[START]

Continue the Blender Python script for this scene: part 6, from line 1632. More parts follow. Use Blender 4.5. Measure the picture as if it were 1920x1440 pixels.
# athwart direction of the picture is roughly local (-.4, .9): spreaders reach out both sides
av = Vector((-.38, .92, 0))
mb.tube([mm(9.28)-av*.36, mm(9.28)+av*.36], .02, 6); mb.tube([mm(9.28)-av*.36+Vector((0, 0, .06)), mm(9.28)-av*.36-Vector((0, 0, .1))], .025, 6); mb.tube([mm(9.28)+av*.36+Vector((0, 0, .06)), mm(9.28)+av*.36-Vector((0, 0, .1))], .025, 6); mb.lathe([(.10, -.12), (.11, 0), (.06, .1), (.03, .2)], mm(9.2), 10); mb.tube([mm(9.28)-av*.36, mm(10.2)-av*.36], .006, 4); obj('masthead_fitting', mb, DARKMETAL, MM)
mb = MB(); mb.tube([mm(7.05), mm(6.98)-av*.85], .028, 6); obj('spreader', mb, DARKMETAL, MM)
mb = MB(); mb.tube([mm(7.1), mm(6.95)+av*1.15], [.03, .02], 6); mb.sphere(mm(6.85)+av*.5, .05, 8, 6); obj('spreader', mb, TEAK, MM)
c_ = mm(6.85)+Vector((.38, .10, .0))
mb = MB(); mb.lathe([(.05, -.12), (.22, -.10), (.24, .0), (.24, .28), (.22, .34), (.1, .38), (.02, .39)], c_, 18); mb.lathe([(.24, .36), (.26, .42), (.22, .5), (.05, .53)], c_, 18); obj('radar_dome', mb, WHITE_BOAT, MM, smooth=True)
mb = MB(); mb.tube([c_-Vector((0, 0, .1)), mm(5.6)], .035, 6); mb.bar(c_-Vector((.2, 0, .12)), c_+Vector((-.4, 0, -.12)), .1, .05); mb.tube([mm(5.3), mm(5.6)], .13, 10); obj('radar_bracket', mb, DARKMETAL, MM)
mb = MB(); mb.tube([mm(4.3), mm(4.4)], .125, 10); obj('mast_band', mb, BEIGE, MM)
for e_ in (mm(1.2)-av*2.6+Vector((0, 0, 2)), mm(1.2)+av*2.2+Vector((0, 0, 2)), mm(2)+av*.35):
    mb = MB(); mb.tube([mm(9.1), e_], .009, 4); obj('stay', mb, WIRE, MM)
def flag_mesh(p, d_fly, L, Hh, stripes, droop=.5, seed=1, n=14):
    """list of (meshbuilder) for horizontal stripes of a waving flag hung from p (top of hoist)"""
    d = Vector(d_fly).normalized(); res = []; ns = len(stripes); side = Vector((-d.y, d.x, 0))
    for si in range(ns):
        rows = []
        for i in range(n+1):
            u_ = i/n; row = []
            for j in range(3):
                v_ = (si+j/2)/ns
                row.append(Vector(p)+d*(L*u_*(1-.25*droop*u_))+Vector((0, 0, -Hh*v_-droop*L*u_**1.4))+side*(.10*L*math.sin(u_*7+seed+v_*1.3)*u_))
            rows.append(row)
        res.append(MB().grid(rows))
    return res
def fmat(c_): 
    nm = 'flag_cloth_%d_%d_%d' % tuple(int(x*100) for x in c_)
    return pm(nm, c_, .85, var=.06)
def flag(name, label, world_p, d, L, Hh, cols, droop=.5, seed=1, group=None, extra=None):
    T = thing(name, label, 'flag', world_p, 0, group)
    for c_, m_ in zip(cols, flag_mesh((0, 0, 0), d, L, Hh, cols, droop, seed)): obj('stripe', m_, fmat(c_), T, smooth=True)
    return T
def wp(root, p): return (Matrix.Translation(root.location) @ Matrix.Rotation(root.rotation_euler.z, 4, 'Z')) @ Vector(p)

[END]

Please return the data above exactly as given.

Continue the Blender Python script for this scene: part 6, from line 1632. More parts follow. Use Blender 4.5. Measure the picture as if it were 1920x1440 pixels.
# athwart direction of the picture is roughly local (-.4, .9): spreaders reach out both sides
av = Vector((-.38, .92, 0))
mb.tube([mm(9.28)-av*.36, mm(9.28)+av*.36], .02, 6); mb.tube([mm(9.28)-av*.36+Vector((0, 0, .06)), mm(9.28)-av*.36-Vector((0, 0, .1))], .025, 6); mb.tube([mm(9.28)+av*.36+Vector((0, 0, .06)), mm(9.28)+av*.36-Vector((0, 0, .1))], .025, 6); mb.lathe([(.10, -.12), (.11, 0), (.06, .1), (.03, .2)], mm(9.2), 10); mb.tube([mm(9.28)-av*.36, mm(10.2)-av*.36], .006, 4); obj('masthead_fitting', mb, DARKMETAL, MM)
mb = MB(); mb.tube([mm(7.05), mm(6.98)-av*.85], .028, 6); obj('spreader', mb, DARKMETAL, MM)
mb = MB(); mb.tube([mm(7.1), mm(6.95)+av*1.15], [.03, .02], 6); mb.sphere(mm(6.85)+av*.5, .05, 8, 6); obj('spreader', mb, TEAK, MM)
c_ = mm(6.85)+Vector((.38, .10, .0))
mb = MB(); mb.lathe([(.05, -.12), (.22, -.10), (.24, .0), (.24, .28), (.22, .34), (.1, .38), (.02, .39)], c_, 18); mb.lathe([(.24, .36), (.26, .42), (.22, .5), (.05, .53)], c_, 18); obj('radar_dome', mb, WHITE_BOAT, MM, smooth=True)
mb = MB(); mb.tube([c_-Vector((0, 0, .1)), mm(5.6)], .035, 6); mb.bar(c_-Vector((.2, 0, .12)), c_+Vector((-.4, 0, -.12)), .1, .05); mb.tube([mm(5.3), mm(5.6)], .13, 10); obj('radar_bracket', mb, DARKMETAL, MM)
mb = MB(); mb.tube([mm(4.3), mm(4.4)], .125, 10); obj('mast_band', mb, BEIGE, MM)
for e_ in (mm(1.2)-av*2.6+Vector((0, 0, 2)), mm(1.2)+av*2.2+Vector((0, 0, 2)), mm(2)+av*.35):
    mb = MB(); mb.tube([mm(9.1), e_], .009, 4); obj('stay', mb, WIRE, MM)
def flag_mesh(p, d_fly, L, Hh, stripes, droop=.5, seed=1, n=14):
    """list of (meshbuilder) for horizontal stripes of a waving flag hung from p (top of hoist)"""
    d = Vector(d_fly).normalized(); res = []; ns = len(stripes); side = Vector((-d.y, d.x, 0))
    for si in range(ns):
        rows = []
        for i in range(n+1):
            u_ = i/n; row = []
            for j in range(3):
                v_ = (si+j/2)/ns
                row.append(Vector(p)+d*(L*u_*(1-.25*droop*u_))+Vector((0, 0, -Hh*v_-droop*L*u_**1.4))+side*(.10*L*math.sin(u_*7+seed+v_*1.3)*u_))
            rows.append(row)
        res.append(MB().grid(rows))
    return res
def fmat(c_): 
    nm = 'flag_cloth_%d_%d_%d' % tuple(int(x*100) for x in c_)
    return pm(nm, c_, .85, var=.06)
def flag(name, label, world_p, d, L, Hh, cols, droop=.5, seed=1, group=None, extra=None):
    T = thing(name, label, 'flag', world_p, 0, group)
    for c_, m_ in zip(cols, flag_mesh((0, 0, 0), d, L, Hh, cols, droop, seed)): obj('stripe', m_, fmat(c_), T, smooth=True)
    return T
def wp(root, p): return (Matrix.Translation(root.location) @ Matrix.Rotation(root.rotation_euler.z, 4, 'Z')) @ Vector(p)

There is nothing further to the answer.